Ma v’è un elemento ulteriore e forse dirimente che porta a ritenere non condivisibile la scelta adottata dal Ministero. L’art. 22 del D.lgs. 151 cit. ammette la regolarizzazione del lavoratore in nero mediante “un” contratto a tempo indeterminato. A fronte della dimensione ormai pluralistica del diritto del lavoro, che invero risulta caratterizzato da molteplici schemi negoziali anche di durata indeterminata, la scelta del Legislatore di utilizzare l’articolo indeterminativo “un” anteposto al sintagma “contratto a tempo indeterminato” appare non casuale, bensì causale. Sembra, in altre parole, che il Legislatore alluda alla facoltà di utilizzare non solo “il” contratto a tempo indeterminato ordinario, ma tutti gli schemi negoziali previsti dall’ordinamento a condizione che il contratto utilizzato abbia durata indeterminata e sempre che quest’ultimo corrisponda alla volontà contrattuale manifestata all’atto dell’accordo.

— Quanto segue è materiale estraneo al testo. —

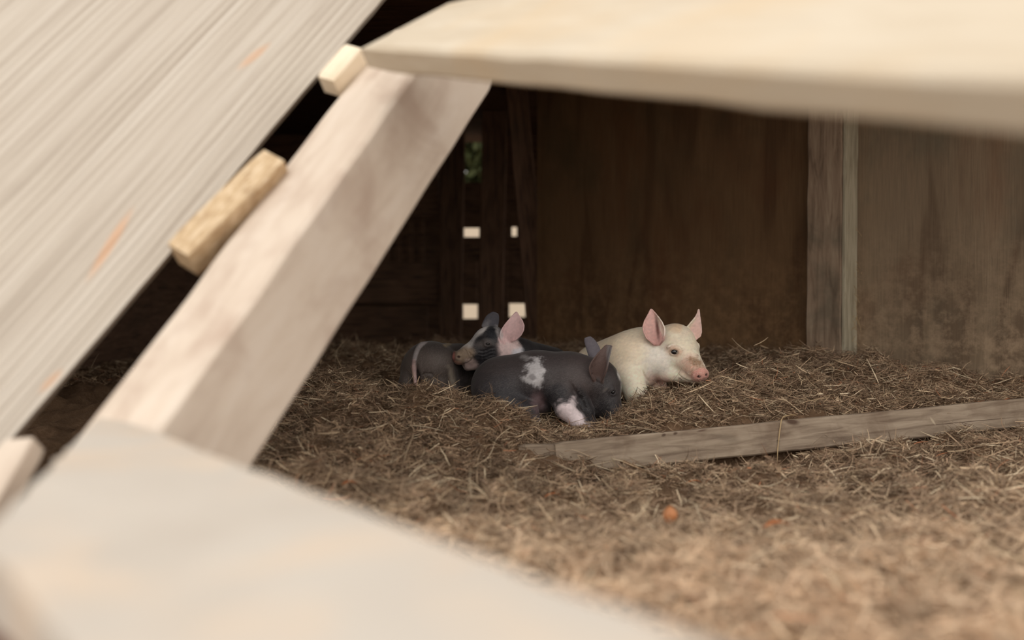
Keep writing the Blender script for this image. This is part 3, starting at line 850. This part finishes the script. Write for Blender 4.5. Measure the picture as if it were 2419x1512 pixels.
_sn = np.random.default_rng(9)
_SK = _sn.normal(0, 1, (24, 3)); _SP = _sn.uniform(0, 6.28, 24)
def snoise(V, freq):
    o = np.zeros(len(V))
    for i in range(24): o += np.sin((V @ _SK[i]) * freq * (0.6 + .07 * i) + _SP[i])
    return o / 6
def ss(x, a, b): t = np.clip((x - a) / (b - a), 0, 1); return t * t * (3 - 2 * t)
class Coat:
    def __init__(s, V, base): s.V = V; s.c = np.tile(np.array(base, float), (len(V), 1)); s.n = snoise(V, .16); s.n2 = snoise(V, .5)
    def blob(s, col, c, r, ang=0, soft=.35, amt=1, rag=.18, wr=None):
        d = s.V[:, :2] - np.array(c[:2]); ca, sa = math.cos(math.radians(ang)), math.sin(math.radians(ang))
        x = (d[:, 0] * ca + d[:, 1] * sa) / r[0]; y = (-d[:, 0] * sa + d[:, 1] * ca) / r[1]
        q = np.sqrt(x * x + y * y) + rag * (s.n + .5 * s.n2)
        m = (1 - ss(q, 1 - soft, 1 + soft)) * amt
        if wr: m = m * ((s.V[:, 2] > wr[0]) & (s.V[:, 2] < wr[1]))
        s.c = s.c * (1 - m[:, None]) + np.array(col) * m[:, None]
    def near(s, col, pts, d0, d1, amt=1):
        m = np.zeros(len(s.V)); lo, hi = pts.min(0) - d1, pts.max(0) + d1
        k = np.where(((s.V > lo) & (s.V < hi)).all(1))[0]
        D = np.full(len(k), 1e3)
        for i in range(0, len(pts), 50):
            D = np.minimum(D, np.linalg.norm(s.V[k][:, None] - pts[i:i + 50][None], axis=2).min(1))
        m[k] = (1 - ss(D, d0, d1)) * amt
        s.c = s.c * (1 - m[:, None]) + np.array(col) * m[:, None]

def uv_sphere(c, r, sx=1, sy=1, sz=1, n=18):
    V, F = [], []
    for i in range(n + 1):
        th = math.pi * i / n
        for j in range(2 * n):
            ph = math.pi * j / n
            V.append((c[0] + r * sx * math.sin(th) * math.cos(ph), c[1] + r * sy * math.sin(th) * math.sin(ph), c[2] + r * sz * math.cos(th)))
    m = 2 * n
    for i in range(n):
        for j in range(m): F.append((i * m + j, i * m + (j + 1) % m, (i + 1) * m + (j + 1) % m, (i + 1) * m + j))
    return V, F

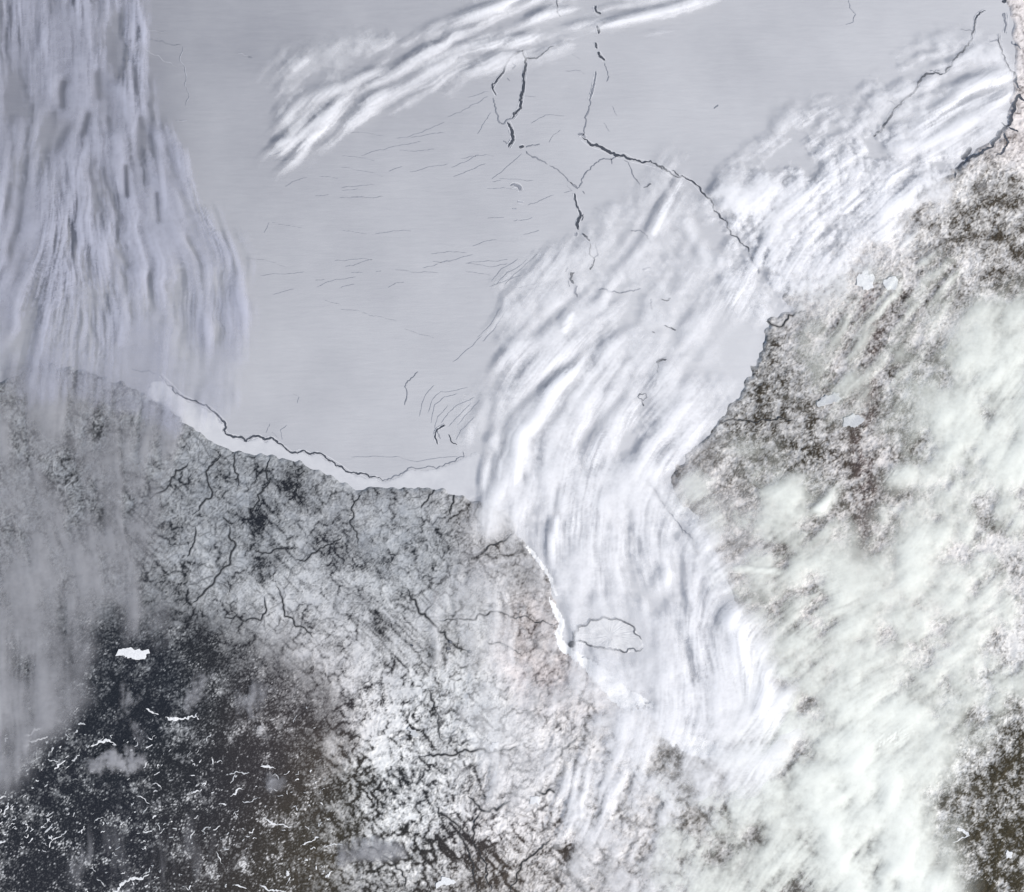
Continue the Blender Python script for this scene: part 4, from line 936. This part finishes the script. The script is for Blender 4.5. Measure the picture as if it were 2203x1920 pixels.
# 5 milky deck over the eastern land
m5 = smask([(2250, 620), (2120, 680), (2050, 760), (1990, 850), (1960, 960), (1900, 1050), (1880, 1180), (1800, 1080), (1650, 980), (1500, 1000), (1480, 1100), (1560, 1250), (1640, 1380), (1640, 1540), (1500, 1600), (1380, 1640), (1420, 1800), (1400, 2050), (2030, 2050), (2040, 1850), (2020, 1700), (2040, 1560), (2120, 1560), (2220, 1480), (2400, 1450), (2400, 600)], 26, 26, 79)
t5b = idw([(1600, 1060, .32), (1750, 1050, .38), (1620, 1250, .6), (1800, 1300, .8), (1860, 1080, .3), (1860, 1180, .25), (1760, 960, .3), (1640, 980, .25), (2000, 1150, .8), (2000, 800, .7), (2150, 750, 1.0), (2150, 1000, .8), (2150, 1250, .6), (2100, 1350, .6), (2180, 1150, .6), (2050, 1450, .9), (1980, 1420, .5), (1750, 1500, .95), (1650, 1600, 1.4), (1800, 1650, 1.4), (1900, 1800, 1.9), (1930, 1880, 2.2), (1700, 1850, 1.0), (1600, 1800, .45), (1480, 1680, .2), (1540, 1850, .5), (1440, 1850, .45), (1500, 1650, -.05), (1480, 1700, .05), (1800, 1750, 1.6), (2010, 1650, .8), (2050, 1750, .35), (1730, 1400, 1.1), (1500, 1080, .15), (1540, 1150, .2), (1580, 1210, .15), (1620, 1290, .35), (1540, 1060, .25), (1860, 1000, .3), (1870, 1250, .45), (1450, 1000, .1), (1690, 1060, .5)], 3, 40)
t5 = m5 * np.clip(t5b + (0.48 * SOFT + 0.10 * PATCH + 0.06 * STREAK + 0.08 * FINE + 0.14 * RAG + 0.24 * LUMP) * (0.45 + 0.4 * t5b) - 0.08, 0.05, 4)
t5 = np.maximum(t5, m5 * np.clip(0.8 + 0.3 * STREAK + 0.25 * FINE + 0.2 * PATCH, 0.1, 1.6) * strokes([(C(6, (960, 1080), (900, 1190), (820, 1280)), 9, 1.6), (C(6, (1380, 1050), (1240, 1110)), 16, 1.4), (C(9, (1380, 800), (1280, 860), (1200, 880)), 16, 2.2), (C(9, (1050, 480), (1030, 540)), 14, 1.6), (C(6, (300, 1640), (450, 1640), (600, 1660)), 6, 1.3), (C(6, (1200, 1240), (1200, 1330)), 10, 1.2)]))
t5 = t5 * (1 - 0.65 * band)
cloud(t5, 0.45, 0.12, M_CL_G, 'thick milky greenish cloud deck over the lower right land', zsm=9)

# 6 grey veil over the western land
m6 = smask([(-200, 790), (120, 795), (300, 840), (420, 930), (380, 1000), (330, 1080), (318, 1200), (300, 1280), (350, 1300), (348, 1380), (280, 1385), (278, 1290), (240, 1280), (190, 1290), (188, 1500), (120, 1560), (60, 1640), (15, 1700), (-200, 1760)], 15, 9, 81)
t6 = m6 * np.clip(idw([(60, 900, .75), (150, 1200, .85), (200, 1000, .3), (210, 960, .2), (330, 900, .4), (180, 1080, .35), (330, 1020, .4), (100, 1400, 1.0), (60, 1500, .95), (150, 1450, .7), (280, 1150, .6), (310, 1340, .6), (230, 1280, .5), (20, 1650, .6), (350, 960, .6)], 3, 30) + - 0.12 + 0.10 * LUMP + 0.26 * PATCH + 0.12 * LONG + 0.08 * STREAK, 0.03, 3)
cloud(t6, 0.35, 0.12, M_CL_H, 'flat grey veil of haze cloud over the western land')

# 7 small veils and puffs
def puff(poly, sig, val, base, mat, label, tex=0.25, amp=0.2, seed=90):
    m = smask(poly, sig, sig * 0.8, seed)
    m = np.clip(m * 1.25, 0, 1)
    cloud(np.clip(val * (0.9 + 0.35 * RAG + 0.4 * SOFT) + tex * 0.6 * STREAK - 1.1 * val * (1 - m), 0, 3) * np.clip(m * 2, 0, 1), base, amp, mat, label)
puff(C(7, (700, 540), (830, 560), (840, 780), (820, 960), (740, 960), (700, 760)), 9, 0.42, 0.4, M_CL_H, 'upright grey haze streak hanging over the dark forest', 0.12, 0.1, 91)
puff(C(7, (1180, 430), (1260, 440), (1250, 600), (1180, 720), (1120, 680), (1130, 560)), 10, 0.45, 0.4, M_CL_H, 'small grey haze patch right of the upright streak', 0.12, 0.1, 93)
puff(C(7, (580, 1000), (760, 950), (880, 1010), (760, 1060), (600, 1090)), 9, 0.8, 0.4, M_CL_H, 'pale haze tongue below the upright streak', 0.2, 0.12, 95)
puff(C(7, (1450, 560), (1620, 600), (1650, 760), (1540, 800), (1460, 720)), 16, 0.4, 0.4, M_CL_H, 'soft grey haze over the forest edge', 0.15, 0.1, 97)
puff(C(7, (1590, 1130), (1710, 1090), (1700, 1140), (1620, 1190)), 7, 0.5, 0.4, M_CL_H, 'little haze scrap above the brown woods', 0.1, 0.1, 99)
puff(C(8, (-40, 1560), (80, 1480), (330, 1490), (420, 1560), (280, 1540), (120, 1570), (0, 1640)), 8, 0.5, 0.4, M_CL_H, 'thin arched haze strip over the southern black woods', 0.15, 0.1, 101)
puff([(1560, 560), (1700, 520), (1850, 560), (1800, 680), (1650, 700)], 30, 0.35, 0.45, M_CL_W, 'thin pale veil on the eastern shore hills', 0.3, 0.15, 103)
puff([(1700, 680), (1990, 560), (2080, 640), (1960, 800), (1880, 900), (1760, 860)], 40, 0.2, 0.45, M_CL_G, 'scattered milky wisps over the brown eastern woods', 0.25, 0.15, 105)
puff([(980, 1200), (1230, 1380), (1420, 1500), (1420, 1620), (1330, 1800), (1190, 1760), (1060, 1720), (1000, 1560), (960, 1380)], 40, 0.24, 0.5, M_CL_W, 'thin streaky veil over the land south of the island', 0.22, 0.3, 107)
puff(C(7, (100, 1560), (400, 1480), (600, 1380), (1000, 1480), (1400, 1640), (900, 1700), (400, 1650)), 50, 0.03, 0.4, M_CL_H, 'very thin bluish haze over the lower left forest', 0.12, 0.1, 109)
puff([(1540, 470), (1640, 380), (1800, 330), (2020, 300), (2070, 370), (2020, 460), (1930, 540), (1820, 600), (1690, 620), (1570, 560)], 38, 0.85, 0.3, M_CL_W, 'pale soft cloud sheet hiding the shore at the upper right', 0.3, 0.12, 111)
puff([(1360, 1560), (1440, 1480), (1560, 1400), (1700, 1480), (1720, 1640), (1600, 1760), (1420, 1720), (1290, 1620)], 34, 0.5, 0.42, M_CL_W, 'soft white cloud spilling over the southern end of the narrow bay', 0.2, 0.12, 113)
puff([(1420, 880), (1520, 900), (1560, 1010), (1640, 1100), (1660, 1260), (1560, 1280), (1480, 1120), (1430, 1010)], 26, 0.17, 0.4, M_CL_W, 'thin grey film of cloud along the eastern shore of the narrow bay', 0.15, 0.08, 115)
puff([(1230, 1640), (1380, 1640), (1470, 1760), (1480, 1960), (1260, 1960), (1200, 1800)], 34, 0.42, 0.42, M_CL_W, 'smooth grey cloud veil at the foot of the photo right of the black valleys', 0.2, 0.1, 117)
# bright snow shore of the narrow bay,: fast ice on the western side
shore = np.zeros((NY, NX))
stroke(shore, C(5, (1100, 1480), (1180, 1580), (1250, 1680), (1290, 1790)), 4, 0.8)
stroke(shore, C(8, (1235, 0), (1295, 110), (1325, 170), (1305, 230), (1330, 310), (1390, 352), (1460, 400), (1550, 480), (1630, 570), (1700, 630), (1770, 650), (1880, 668)), [4, 5, 5, 6, 7, 9, 12, 14, 15, 12, 7], 1.15)
stroke(shore, C(8, (1880, 760), (1980, 840), (2056, 870)) + C(9, (60, 900), (160, 930), (230, 940)), [6, 14, 14, 8], 1.0)
shore = shore * np.clip(1.05 + 0.22 * RAG + 0.15 * SPECK, 0.3, 1.4)
keep = shore > 0.3
co, q, at = grid_mesh('fast_ice', wx(PX), wy(PY), np.maximum(0.03 + 0.05 * sstep(shore, 0.3, 0.9), LZ + 0.015), keep, dict(snow=0.9 + 0.1 * SPECK))
M_FAST2 = ice_material('bright_fast_ice', (0.60, 0.605, 0.615), (0.78, 0.785, 0.79), 0.3)
tag(link('fast_ice', quads_mesh('fast_ice', co, q, at), M_FAST2), 'bright white fast ice edging the south western shore', kind='structure')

In ogni caso, la scelta adottata dal Ministero del Lavoro di escludere il contratto intermittente dalla tipologie negoziali utilizzabili per la regolarizzazione del lavoratore occupato in nero sembra ammettere, per converso, la possibilità di utilizzare allo scopo tutte le altre forme contrattuali all’uopo previste, a cominciare dal contratto di apprendistato. E allora sorge un domanda: se quest’ultimo contratto è utilizzabile per la regolarizzazione del lavoro, perché per il medesimo fine non può essere impiegato anche il contratto intermittente considerato che entrambe le tipologie negoziali richiedono, ai fini della conclusione del contratto, l’osservanza delle medesime regole formali?

Per rispondere compiutamente alla domanda dobbiamo attendere ulteriori autorevoli pronunciamenti in merito.